● AIM OF THE TASK
From the entries below, gather each line containing the word "pixels".

● EXTRACTED RECORDS
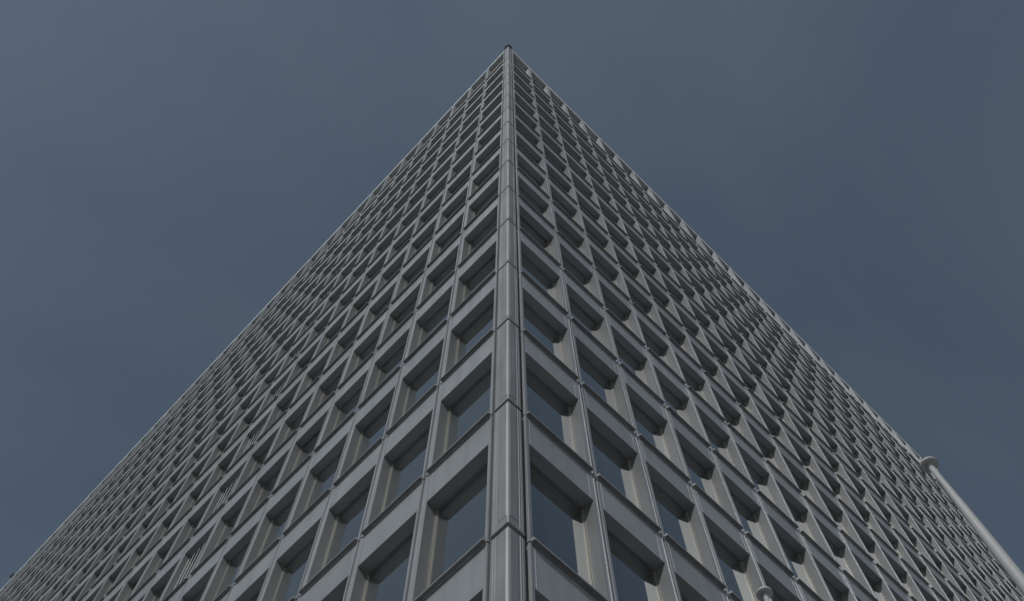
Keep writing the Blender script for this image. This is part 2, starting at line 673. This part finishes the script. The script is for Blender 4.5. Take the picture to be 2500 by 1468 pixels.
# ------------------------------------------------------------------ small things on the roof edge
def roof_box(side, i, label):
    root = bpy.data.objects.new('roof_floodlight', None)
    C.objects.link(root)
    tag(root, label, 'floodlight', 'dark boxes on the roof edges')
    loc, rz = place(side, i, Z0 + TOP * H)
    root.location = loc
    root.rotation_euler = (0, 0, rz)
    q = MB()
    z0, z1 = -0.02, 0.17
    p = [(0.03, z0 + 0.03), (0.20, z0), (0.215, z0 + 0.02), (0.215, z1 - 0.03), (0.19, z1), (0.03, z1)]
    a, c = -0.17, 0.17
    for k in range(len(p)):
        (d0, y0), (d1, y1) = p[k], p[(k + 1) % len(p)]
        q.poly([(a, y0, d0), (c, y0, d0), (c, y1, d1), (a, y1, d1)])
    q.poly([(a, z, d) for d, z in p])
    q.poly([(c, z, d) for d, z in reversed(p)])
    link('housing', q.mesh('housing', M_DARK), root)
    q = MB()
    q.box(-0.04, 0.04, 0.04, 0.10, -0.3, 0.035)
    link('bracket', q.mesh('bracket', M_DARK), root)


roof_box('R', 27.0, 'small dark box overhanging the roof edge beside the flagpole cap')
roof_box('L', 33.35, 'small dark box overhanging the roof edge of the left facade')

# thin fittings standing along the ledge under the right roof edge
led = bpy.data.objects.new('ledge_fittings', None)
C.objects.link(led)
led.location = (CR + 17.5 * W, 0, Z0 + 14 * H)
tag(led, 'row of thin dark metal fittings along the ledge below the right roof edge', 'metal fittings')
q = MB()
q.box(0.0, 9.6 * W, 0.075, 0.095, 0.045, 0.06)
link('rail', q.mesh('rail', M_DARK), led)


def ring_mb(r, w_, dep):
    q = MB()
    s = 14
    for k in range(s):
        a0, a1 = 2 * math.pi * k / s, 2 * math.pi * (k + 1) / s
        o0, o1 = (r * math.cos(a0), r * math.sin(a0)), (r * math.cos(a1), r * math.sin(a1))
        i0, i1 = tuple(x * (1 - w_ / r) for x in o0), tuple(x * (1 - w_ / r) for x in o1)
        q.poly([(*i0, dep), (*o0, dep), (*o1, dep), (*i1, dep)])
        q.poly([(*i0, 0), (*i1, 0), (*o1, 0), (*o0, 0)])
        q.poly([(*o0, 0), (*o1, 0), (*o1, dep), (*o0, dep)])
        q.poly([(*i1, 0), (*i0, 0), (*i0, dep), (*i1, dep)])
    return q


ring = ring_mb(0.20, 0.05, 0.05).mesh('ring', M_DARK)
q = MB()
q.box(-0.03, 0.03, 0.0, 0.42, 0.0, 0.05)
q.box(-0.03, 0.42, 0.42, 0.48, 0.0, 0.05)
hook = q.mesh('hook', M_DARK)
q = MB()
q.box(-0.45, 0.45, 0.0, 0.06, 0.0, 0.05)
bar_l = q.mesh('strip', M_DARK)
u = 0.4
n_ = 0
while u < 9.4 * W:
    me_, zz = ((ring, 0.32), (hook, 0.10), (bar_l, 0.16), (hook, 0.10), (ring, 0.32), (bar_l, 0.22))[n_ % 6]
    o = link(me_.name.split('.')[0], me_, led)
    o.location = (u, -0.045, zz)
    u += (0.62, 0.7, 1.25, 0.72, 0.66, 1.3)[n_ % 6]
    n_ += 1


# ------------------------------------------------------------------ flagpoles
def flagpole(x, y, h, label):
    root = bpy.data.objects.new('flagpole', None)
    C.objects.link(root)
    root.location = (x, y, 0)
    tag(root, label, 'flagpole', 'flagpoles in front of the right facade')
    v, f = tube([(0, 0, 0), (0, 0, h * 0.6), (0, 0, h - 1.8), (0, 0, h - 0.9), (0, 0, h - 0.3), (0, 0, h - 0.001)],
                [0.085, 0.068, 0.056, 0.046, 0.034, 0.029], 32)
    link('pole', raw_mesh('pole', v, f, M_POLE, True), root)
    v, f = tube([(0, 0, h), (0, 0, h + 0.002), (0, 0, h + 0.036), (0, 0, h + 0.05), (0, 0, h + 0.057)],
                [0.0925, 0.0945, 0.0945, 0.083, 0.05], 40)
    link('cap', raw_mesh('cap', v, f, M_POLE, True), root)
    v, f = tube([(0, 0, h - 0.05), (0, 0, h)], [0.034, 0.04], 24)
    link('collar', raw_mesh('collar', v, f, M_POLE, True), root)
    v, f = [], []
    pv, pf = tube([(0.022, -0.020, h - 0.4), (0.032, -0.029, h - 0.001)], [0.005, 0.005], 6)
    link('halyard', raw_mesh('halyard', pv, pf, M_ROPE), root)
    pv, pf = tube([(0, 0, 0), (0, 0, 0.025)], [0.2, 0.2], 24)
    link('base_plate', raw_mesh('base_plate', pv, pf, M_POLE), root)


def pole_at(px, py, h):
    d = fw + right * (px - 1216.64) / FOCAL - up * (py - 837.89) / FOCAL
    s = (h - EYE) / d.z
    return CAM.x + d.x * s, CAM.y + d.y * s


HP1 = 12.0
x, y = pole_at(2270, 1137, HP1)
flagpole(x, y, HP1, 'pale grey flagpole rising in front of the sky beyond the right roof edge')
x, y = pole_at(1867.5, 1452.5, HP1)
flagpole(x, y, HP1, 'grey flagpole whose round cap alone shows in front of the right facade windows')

==

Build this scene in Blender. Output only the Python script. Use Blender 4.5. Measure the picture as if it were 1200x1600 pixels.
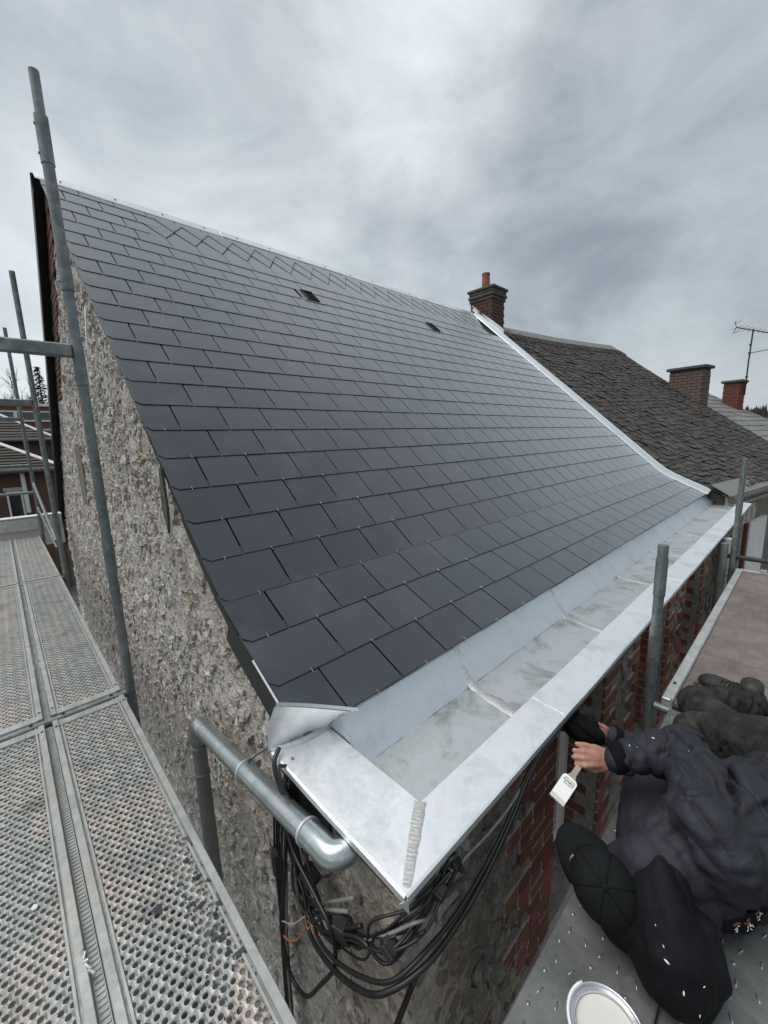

● FULL OUTPUT
Keep writing the Blender script for this image. This is part 2, starting at line 673. This part finishes the script. The script is for Blender 4.5. Take the picture to be 2500 by 1468 pixels.
Build this scene in Blender. Output only the Python script. Use Blender 4.5. Measure the picture as if it were 1200x1600 pixels.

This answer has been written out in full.